### TASK INSTRUCTIONS
Reproduce all the material exactly, minus any pictures it holds.

═══ SUPPLIED DATA ═══

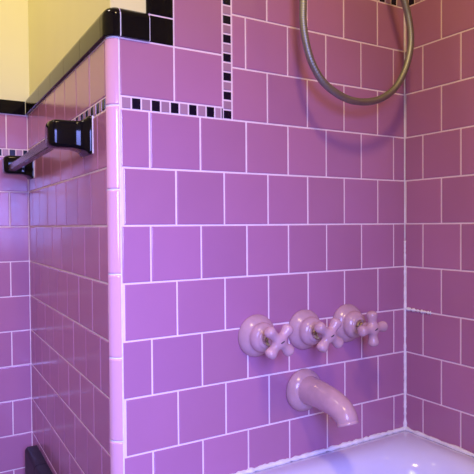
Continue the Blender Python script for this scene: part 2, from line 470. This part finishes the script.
# ------------------------------------------------------------ shower hose
t = thing('shower_hose', 'grey flexible metal shower hose hanging in a loop near the corner', 'hose', (3.2, 0, 6.0))
t.location = (0, 0, 0)
HP = [(3.25, -0.34, 6.0), (3.25, -0.36, 5.2), (3.27, -0.55, 4.2), (3.33, -0.72, 3.1), (3.349, -0.75, 2.232), (3.346, -0.75, 1.857), (3.403, -0.75, 1.491), (3.557, -0.75, 1.08), (3.875, -0.75, 0.721), (4.387, -0.75, 0.506), (4.87, -0.75, 0.479), (5.347, -0.75, 0.591), (5.785, -0.75, 0.869), (6.088, -0.75, 1.288), (6.242, -0.75, 1.737), (6.258, -0.75, 2.103), (6.181, -0.75, 2.473), (6.06, -0.75, 2.768), (5.85, -0.7, 3.4), (5.6, -0.6, 4.3), (5.5, -0.45, 5.2), (5.5, -0.36, 6.2)]
path = crom(HP, 34)
bm = bmesh.new()
tube(bm, path, [.074 if i % 4 < 2 else .071 for i in range(len(path))], 14)
obj('hose', bm, HOSE, t, smooth=True)
for x, z in ((3.25, 6.0), (5.5, 6.2)):
    bm = bmesh.new()
    lathe(bm, [(0, 0), (.26, 0), (.26, .03), (.22, .07), (.13, .09), (.12, .34), (.10, .42), (0, .44)], Vector((x, 0, z+.05)), Vector((0, -1, 0)), 24)
    lathe(bm, [(0, -.12), (.11, -.12), (.12, -.08), (.12, .05), (0, .08)], Vector((x, -.34, z+.03)), Vector((0, 0, 1)), 16)
    weld_smooth(obj('wall_elbow', bm, SHANK, t), 50)

# ------------------------------------------------------------ towel bar
def rrsec(bm, P_, s, zc, wy, hz, r, h, n=5):
    out = []
    for sa, sz, a in ((1, 1, 0), (-1, 1, 90), (-1, -1, 180), (1, -1, 270)):
        for i in range(n+1):
            q = math.radians(a+90*i/n)
            out.append(bm.verts.new(P_.p(s+sa*(wy/2-r)+r*math.cos(q), zc+sz*(hz/2-r)+r*math.sin(q), h)))
    return out
t = thing('towel_bar', 'dark square towel bar on two black ceramic brackets beside the corner post', 'towel bar', (0, 0, 0))
BZ = -.315
for sc in (1.20, 7.10):
    bm = bmesh.new(); rings = []
    for wy, hz, r, h, dz in ((.70, .70, .05, 0, 0), (.70, .70, .05, .05, 0), (.68, .68, .06, .07, 0), (.60, .60, .06, .10, 0), (.55, .55, .06, .15, 0), (.50, .52, .07, .22, 0),
                         (.48, .50, .07, .32, .01), (.47, .50, .07, .62, .01), (.45, .48, .08, .68, .01), (.40, .43, .10, .73, .01), (.30, .33, .10, .755, .01)):
        rings.append(rrsec(bm, PL, sc, BZ+dz, wy, hz, r, h))
    for A, B in zip(rings, rings[1:]):
        for i in range(len(A)): bm.faces.new((A[i], A[(i+1) % len(A)], B[(i+1) % len(A)], B[i]))
    bm.faces.new(rings[0]); bm.faces.new(rings[-1])
    weld_smooth(obj('bracket', bm, BLACK, t), 50)
    bm = bmesh.new()
    slab(bm, PL, sc-.375, sc+.375, BZ-.345, BZ+.345, -.01, .014, 0)
    obj('caulk_edge', bm, CAULK, t)
bm = bmesh.new()
slab(bm, PL, 1.20, 7.10, BZ-.18, BZ+.01, .47, .64, 0)
bmesh.ops.bevel(bm, geom=bm.edges[:], offset=.02, segments=2, affect='EDGES')
o = obj('bar', bm, BARM, t); weld_smooth(o, 40)

# ceiling lamp body, plus one added for nook fill (out of the picture)
for lx, ly, ll in ((-2.4, -10.2, 'round white ceiling lamp behind the camera'), (-5.2, 1.5, 'added unseen round white lamp body for the fill light left of the towel bar')):
  t = thing('ceiling_lamp', ll, 'lamp', (lx, ly, CEIL))
  bm = bmesh.new(); lathe(bm, [(0, 0), (1.1, 0), (1.1, .25), (.9, .4), (0, .4)], Vector((0, 0, 0)), Vector((0, 0, -1)), 32)
  weld_smooth(obj('lamp_base', bm, WHT, t), 40)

═══

### FINAL RESULT
Continue the Blender Python script for this scene: part 2, from line 470. This part finishes the script.
# ------------------------------------------------------------ shower hose
t = thing('shower_hose', 'grey flexible metal shower hose hanging in a loop near the corner', 'hose', (3.2, 0, 6.0))
t.location = (0, 0, 0)
HP = [(3.25, -0.34, 6.0), (3.25, -0.36, 5.2), (3.27, -0.55, 4.2), (3.33, -0.72, 3.1), (3.349, -0.75, 2.232), (3.346, -0.75, 1.857), (3.403, -0.75, 1.491), (3.557, -0.75, 1.08), (3.875, -0.75, 0.721), (4.387, -0.75, 0.506), (4.87, -0.75, 0.479), (5.347, -0.75, 0.591), (5.785, -0.75, 0.869), (6.088, -0.75, 1.288), (6.242, -0.75, 1.737), (6.258, -0.75, 2.103), (6.181, -0.75, 2.473), (6.06, -0.75, 2.768), (5.85, -0.7, 3.4), (5.6, -0.6, 4.3), (5.5, -0.45, 5.2), (5.5, -0.36, 6.2)]
path = crom(HP, 34)
bm = bmesh.new()
tube(bm, path, [.074 if i % 4 < 2 else .071 for i in range(len(path))], 14)
obj('hose', bm, HOSE, t, smooth=True)
for x, z in ((3.25, 6.0), (5.5, 6.2)):
    bm = bmesh.new()
    lathe(bm, [(0, 0), (.26, 0), (.26, .03), (.22, .07), (.13, .09), (.12, .34), (.10, .42), (0, .44)], Vector((x, 0, z+.05)), Vector((0, -1, 0)), 24)
    lathe(bm, [(0, -.12), (.11, -.12), (.12, -.08), (.12, .05), (0, .08)], Vector((x, -.34, z+.03)), Vector((0, 0, 1)), 16)
    weld_smooth(obj('wall_elbow', bm, SHANK, t), 50)

# ------------------------------------------------------------ towel bar
def rrsec(bm, P_, s, zc, wy, hz, r, h, n=5):
    out = []
    for sa, sz, a in ((1, 1, 0), (-1, 1, 90), (-1, -1, 180), (1, -1, 270)):
        for i in range(n+1):
            q = math.radians(a+90*i/n)
            out.append(bm.verts.new(P_.p(s+sa*(wy/2-r)+r*math.cos(q), zc+sz*(hz/2-r)+r*math.sin(q), h)))
    return out
t = thing('towel_bar', 'dark square towel bar on two black ceramic brackets beside the corner post', 'towel bar', (0, 0, 0))
BZ = -.315
for sc in (1.20, 7.10):
    bm = bmesh.new(); rings = []
    for wy, hz, r, h, dz in ((.70, .70, .05, 0, 0), (.70, .70, .05, .05, 0), (.68, .68, .06, .07, 0), (.60, .60, .06, .10, 0), (.55, .55, .06, .15, 0), (.50, .52, .07, .22, 0),
                         (.48, .50, .07, .32, .01), (.47, .50, .07, .62, .01), (.45, .48, .08, .68, .01), (.40, .43, .10, .73, .01), (.30, .33, .10, .755, .01)):
        rings.append(rrsec(bm, PL, sc, BZ+dz, wy, hz, r, h))
    for A, B in zip(rings, rings[1:]):
        for i in range(len(A)): bm.faces.new((A[i], A[(i+1) % len(A)], B[(i+1) % len(A)], B[i]))
    bm.faces.new(rings[0]); bm.faces.new(rings[-1])
    weld_smooth(obj('bracket', bm, BLACK, t), 50)
    bm = bmesh.new()
    slab(bm, PL, sc-.375, sc+.375, BZ-.345, BZ+.345, -.01, .014, 0)
    obj('caulk_edge', bm, CAULK, t)
bm = bmesh.new()
slab(bm, PL, 1.20, 7.10, BZ-.18, BZ+.01, .47, .64, 0)
bmesh.ops.bevel(bm, geom=bm.edges[:], offset=.02, segments=2, affect='EDGES')
o = obj('bar', bm, BARM, t); weld_smooth(o, 40)

# ceiling lamp body, plus one added for nook fill (out of the picture)
for lx, ly, ll in ((-2.4, -10.2, 'round white ceiling lamp behind the camera'), (-5.2, 1.5, 'added unseen round white lamp body for the fill light left of the towel bar')):
  t = thing('ceiling_lamp', ll, 'lamp', (lx, ly, CEIL))
  bm = bmesh.new(); lathe(bm, [(0, 0), (1.1, 0), (1.1, .25), (.9, .4), (0, .4)], Vector((0, 0, 0)), Vector((0, 0, -1)), 32)
  weld_smooth(obj('lamp_base', bm, WHT, t), 40)